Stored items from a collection
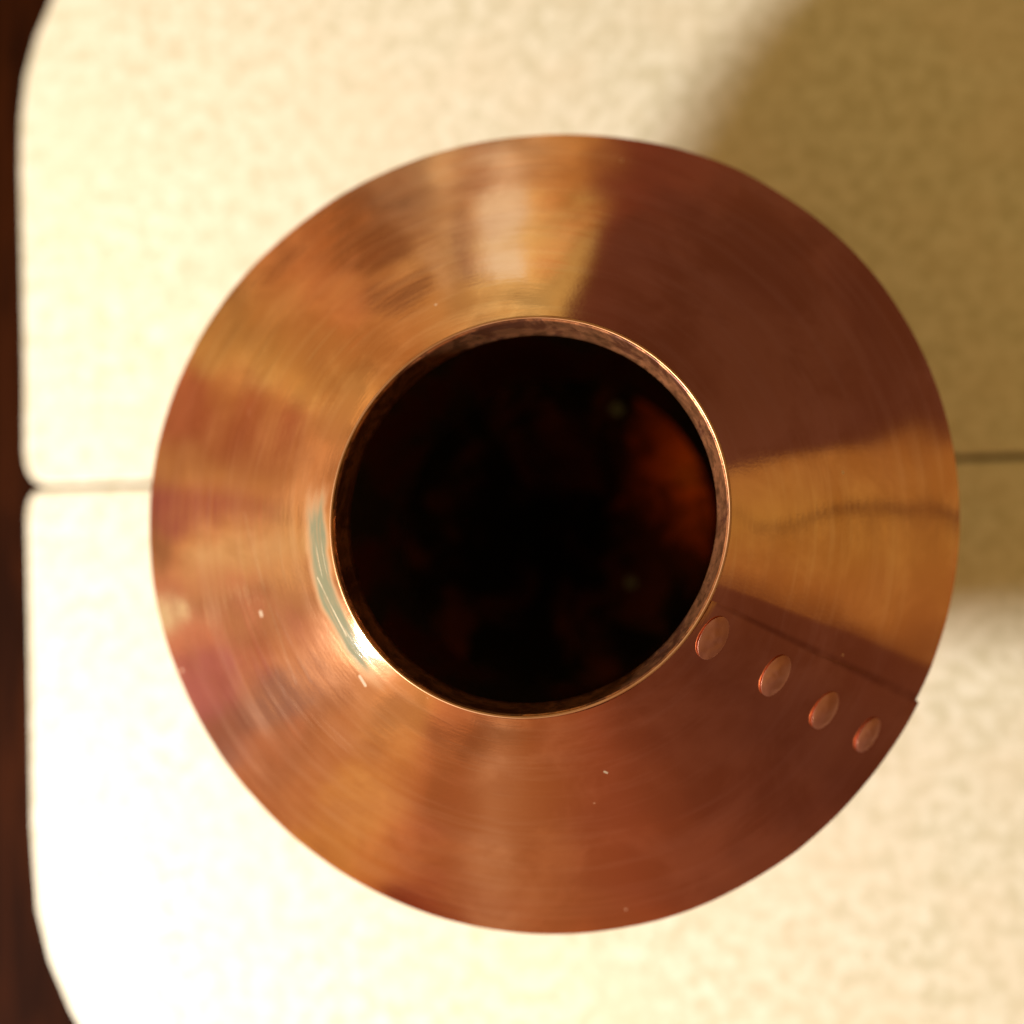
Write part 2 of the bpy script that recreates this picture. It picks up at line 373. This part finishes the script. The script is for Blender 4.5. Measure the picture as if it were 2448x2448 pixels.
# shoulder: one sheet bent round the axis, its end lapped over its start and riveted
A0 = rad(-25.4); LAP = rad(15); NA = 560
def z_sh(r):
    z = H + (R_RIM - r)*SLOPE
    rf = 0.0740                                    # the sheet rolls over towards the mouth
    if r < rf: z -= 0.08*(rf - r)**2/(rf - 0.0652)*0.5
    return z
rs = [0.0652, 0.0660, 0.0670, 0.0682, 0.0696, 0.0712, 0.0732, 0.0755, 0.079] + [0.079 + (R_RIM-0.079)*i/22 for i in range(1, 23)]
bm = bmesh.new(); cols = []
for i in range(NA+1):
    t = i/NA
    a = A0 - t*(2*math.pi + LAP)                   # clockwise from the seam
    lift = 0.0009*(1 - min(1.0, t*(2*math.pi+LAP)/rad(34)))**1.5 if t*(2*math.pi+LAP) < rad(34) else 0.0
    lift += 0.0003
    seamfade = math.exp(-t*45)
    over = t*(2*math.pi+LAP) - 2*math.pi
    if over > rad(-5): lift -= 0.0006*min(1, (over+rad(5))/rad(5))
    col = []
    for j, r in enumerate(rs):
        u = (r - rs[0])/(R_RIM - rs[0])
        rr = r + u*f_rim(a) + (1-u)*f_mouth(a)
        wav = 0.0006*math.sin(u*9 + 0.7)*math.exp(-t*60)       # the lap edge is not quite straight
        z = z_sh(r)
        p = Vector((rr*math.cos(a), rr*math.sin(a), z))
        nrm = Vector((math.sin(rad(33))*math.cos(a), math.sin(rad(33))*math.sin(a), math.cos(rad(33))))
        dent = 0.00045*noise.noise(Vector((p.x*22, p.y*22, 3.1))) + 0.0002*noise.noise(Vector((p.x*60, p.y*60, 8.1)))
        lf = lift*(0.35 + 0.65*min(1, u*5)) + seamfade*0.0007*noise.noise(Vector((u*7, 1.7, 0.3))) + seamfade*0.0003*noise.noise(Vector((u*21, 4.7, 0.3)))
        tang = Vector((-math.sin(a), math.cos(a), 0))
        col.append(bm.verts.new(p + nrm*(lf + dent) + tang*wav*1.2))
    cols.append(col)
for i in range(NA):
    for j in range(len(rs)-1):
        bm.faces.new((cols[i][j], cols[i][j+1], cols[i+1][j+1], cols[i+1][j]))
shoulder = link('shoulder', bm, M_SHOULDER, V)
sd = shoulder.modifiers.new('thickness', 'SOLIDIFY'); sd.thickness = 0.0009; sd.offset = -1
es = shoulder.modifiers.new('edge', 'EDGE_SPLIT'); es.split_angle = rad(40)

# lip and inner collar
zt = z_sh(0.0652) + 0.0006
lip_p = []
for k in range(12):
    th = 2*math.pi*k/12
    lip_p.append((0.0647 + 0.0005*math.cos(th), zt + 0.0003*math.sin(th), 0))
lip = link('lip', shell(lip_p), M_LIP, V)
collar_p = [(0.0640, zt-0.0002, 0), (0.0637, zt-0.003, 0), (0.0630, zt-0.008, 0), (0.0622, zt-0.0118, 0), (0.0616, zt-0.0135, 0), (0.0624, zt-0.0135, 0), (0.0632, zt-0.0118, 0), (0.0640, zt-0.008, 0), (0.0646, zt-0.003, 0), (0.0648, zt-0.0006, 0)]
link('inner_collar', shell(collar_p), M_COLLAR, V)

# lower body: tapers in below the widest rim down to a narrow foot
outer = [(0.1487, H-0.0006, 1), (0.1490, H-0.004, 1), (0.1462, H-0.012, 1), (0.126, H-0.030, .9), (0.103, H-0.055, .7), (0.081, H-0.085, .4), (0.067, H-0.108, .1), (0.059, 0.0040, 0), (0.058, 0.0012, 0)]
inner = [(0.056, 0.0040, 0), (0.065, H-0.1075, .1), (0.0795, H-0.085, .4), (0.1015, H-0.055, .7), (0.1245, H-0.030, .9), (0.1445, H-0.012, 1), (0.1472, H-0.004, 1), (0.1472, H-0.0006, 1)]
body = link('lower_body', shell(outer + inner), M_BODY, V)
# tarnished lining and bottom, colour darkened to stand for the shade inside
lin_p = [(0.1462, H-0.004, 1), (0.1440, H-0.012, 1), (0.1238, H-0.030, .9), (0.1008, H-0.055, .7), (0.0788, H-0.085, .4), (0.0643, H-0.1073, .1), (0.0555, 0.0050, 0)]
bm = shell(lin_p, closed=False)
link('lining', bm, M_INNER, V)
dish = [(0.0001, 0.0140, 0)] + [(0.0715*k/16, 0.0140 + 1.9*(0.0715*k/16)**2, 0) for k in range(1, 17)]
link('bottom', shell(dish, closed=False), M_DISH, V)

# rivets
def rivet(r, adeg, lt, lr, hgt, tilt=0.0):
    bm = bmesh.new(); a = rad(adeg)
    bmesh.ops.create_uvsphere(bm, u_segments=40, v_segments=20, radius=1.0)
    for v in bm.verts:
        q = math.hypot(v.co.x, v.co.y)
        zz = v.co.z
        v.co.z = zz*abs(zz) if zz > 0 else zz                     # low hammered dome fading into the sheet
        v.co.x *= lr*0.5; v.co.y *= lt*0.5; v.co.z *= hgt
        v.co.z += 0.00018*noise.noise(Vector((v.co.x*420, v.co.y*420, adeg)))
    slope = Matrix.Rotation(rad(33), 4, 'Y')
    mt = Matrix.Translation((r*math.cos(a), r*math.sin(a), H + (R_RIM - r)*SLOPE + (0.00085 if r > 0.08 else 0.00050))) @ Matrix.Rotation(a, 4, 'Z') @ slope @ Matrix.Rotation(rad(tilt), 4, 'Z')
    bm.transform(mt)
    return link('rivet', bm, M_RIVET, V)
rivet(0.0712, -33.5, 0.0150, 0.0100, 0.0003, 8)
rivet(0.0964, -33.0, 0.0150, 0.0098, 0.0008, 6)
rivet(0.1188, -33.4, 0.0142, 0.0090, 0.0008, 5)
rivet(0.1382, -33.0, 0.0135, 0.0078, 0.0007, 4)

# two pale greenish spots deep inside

...

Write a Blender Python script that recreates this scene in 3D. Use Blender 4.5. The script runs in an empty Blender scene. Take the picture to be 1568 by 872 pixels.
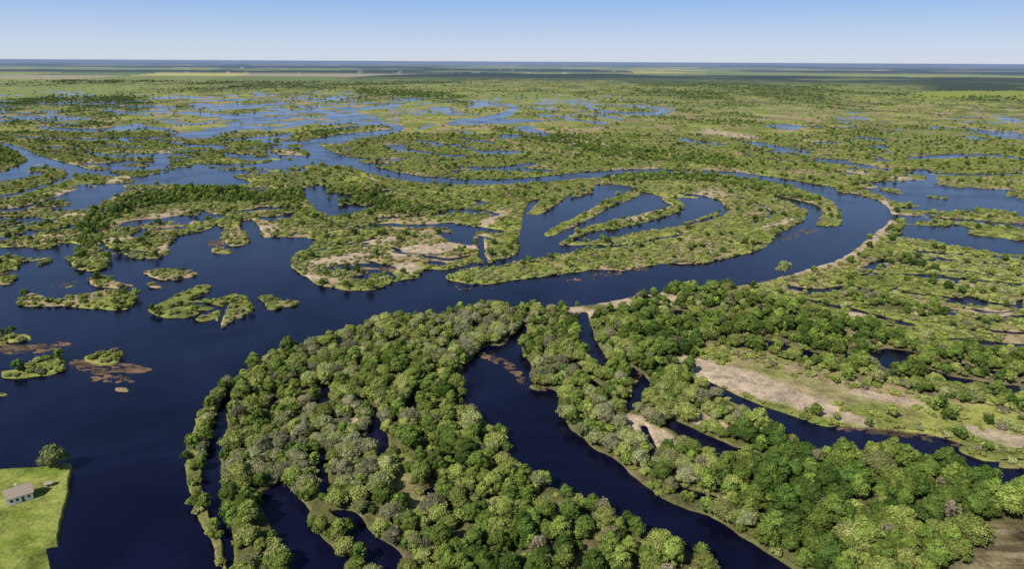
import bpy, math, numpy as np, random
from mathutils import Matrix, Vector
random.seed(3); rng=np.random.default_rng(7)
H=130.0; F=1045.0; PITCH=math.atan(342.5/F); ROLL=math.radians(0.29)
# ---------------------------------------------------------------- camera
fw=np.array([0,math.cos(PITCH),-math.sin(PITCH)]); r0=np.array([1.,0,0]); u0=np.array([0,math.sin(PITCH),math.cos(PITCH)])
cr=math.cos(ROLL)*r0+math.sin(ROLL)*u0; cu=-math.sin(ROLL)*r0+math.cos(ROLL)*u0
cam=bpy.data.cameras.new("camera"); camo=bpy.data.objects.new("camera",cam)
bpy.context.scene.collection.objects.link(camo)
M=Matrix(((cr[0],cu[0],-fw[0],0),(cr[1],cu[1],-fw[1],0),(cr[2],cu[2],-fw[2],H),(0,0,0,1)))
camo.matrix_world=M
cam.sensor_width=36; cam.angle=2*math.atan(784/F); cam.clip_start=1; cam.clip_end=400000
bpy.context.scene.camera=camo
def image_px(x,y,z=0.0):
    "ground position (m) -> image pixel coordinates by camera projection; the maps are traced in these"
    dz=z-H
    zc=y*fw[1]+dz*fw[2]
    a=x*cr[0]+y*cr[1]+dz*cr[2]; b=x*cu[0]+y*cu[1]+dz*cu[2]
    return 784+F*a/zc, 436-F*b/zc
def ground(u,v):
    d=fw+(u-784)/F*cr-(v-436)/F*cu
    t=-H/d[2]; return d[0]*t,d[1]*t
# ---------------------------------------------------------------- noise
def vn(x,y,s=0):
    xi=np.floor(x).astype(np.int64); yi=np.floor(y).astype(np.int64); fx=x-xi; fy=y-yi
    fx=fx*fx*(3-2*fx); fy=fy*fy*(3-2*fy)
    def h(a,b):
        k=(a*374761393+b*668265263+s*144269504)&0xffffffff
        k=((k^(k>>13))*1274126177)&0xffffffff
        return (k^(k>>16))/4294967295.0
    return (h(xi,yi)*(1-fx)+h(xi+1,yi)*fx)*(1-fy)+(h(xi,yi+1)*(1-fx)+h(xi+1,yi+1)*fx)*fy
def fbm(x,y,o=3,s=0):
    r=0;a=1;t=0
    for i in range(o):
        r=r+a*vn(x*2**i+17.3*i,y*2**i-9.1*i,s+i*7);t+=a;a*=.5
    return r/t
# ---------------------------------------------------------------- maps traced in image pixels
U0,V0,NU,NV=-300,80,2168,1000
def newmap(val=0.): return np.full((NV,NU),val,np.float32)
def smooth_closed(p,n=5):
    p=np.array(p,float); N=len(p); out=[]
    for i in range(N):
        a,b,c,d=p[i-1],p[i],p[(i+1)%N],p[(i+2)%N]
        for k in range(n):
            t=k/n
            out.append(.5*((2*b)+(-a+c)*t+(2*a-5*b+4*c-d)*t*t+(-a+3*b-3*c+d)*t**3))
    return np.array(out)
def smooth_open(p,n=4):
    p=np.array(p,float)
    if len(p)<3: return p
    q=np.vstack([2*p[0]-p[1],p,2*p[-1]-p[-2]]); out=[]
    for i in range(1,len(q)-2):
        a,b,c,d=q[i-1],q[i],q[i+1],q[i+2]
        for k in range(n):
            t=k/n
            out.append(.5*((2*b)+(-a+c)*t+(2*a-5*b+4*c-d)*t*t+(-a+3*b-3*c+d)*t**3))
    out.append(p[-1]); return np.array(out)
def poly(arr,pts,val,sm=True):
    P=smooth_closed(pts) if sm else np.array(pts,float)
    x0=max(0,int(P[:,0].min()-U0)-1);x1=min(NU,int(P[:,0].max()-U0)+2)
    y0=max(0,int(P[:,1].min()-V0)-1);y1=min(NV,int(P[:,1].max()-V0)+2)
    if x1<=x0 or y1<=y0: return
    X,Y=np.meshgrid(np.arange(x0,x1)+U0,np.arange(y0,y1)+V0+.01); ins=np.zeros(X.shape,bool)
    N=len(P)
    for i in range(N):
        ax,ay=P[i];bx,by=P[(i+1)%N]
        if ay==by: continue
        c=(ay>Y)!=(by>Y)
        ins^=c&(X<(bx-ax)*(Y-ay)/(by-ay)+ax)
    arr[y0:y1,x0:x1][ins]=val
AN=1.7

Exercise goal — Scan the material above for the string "False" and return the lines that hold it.

Expected answer —
bm = shell(lin_p, closed=False)
link('bottom', shell(dish, closed=False), M_DISH, V)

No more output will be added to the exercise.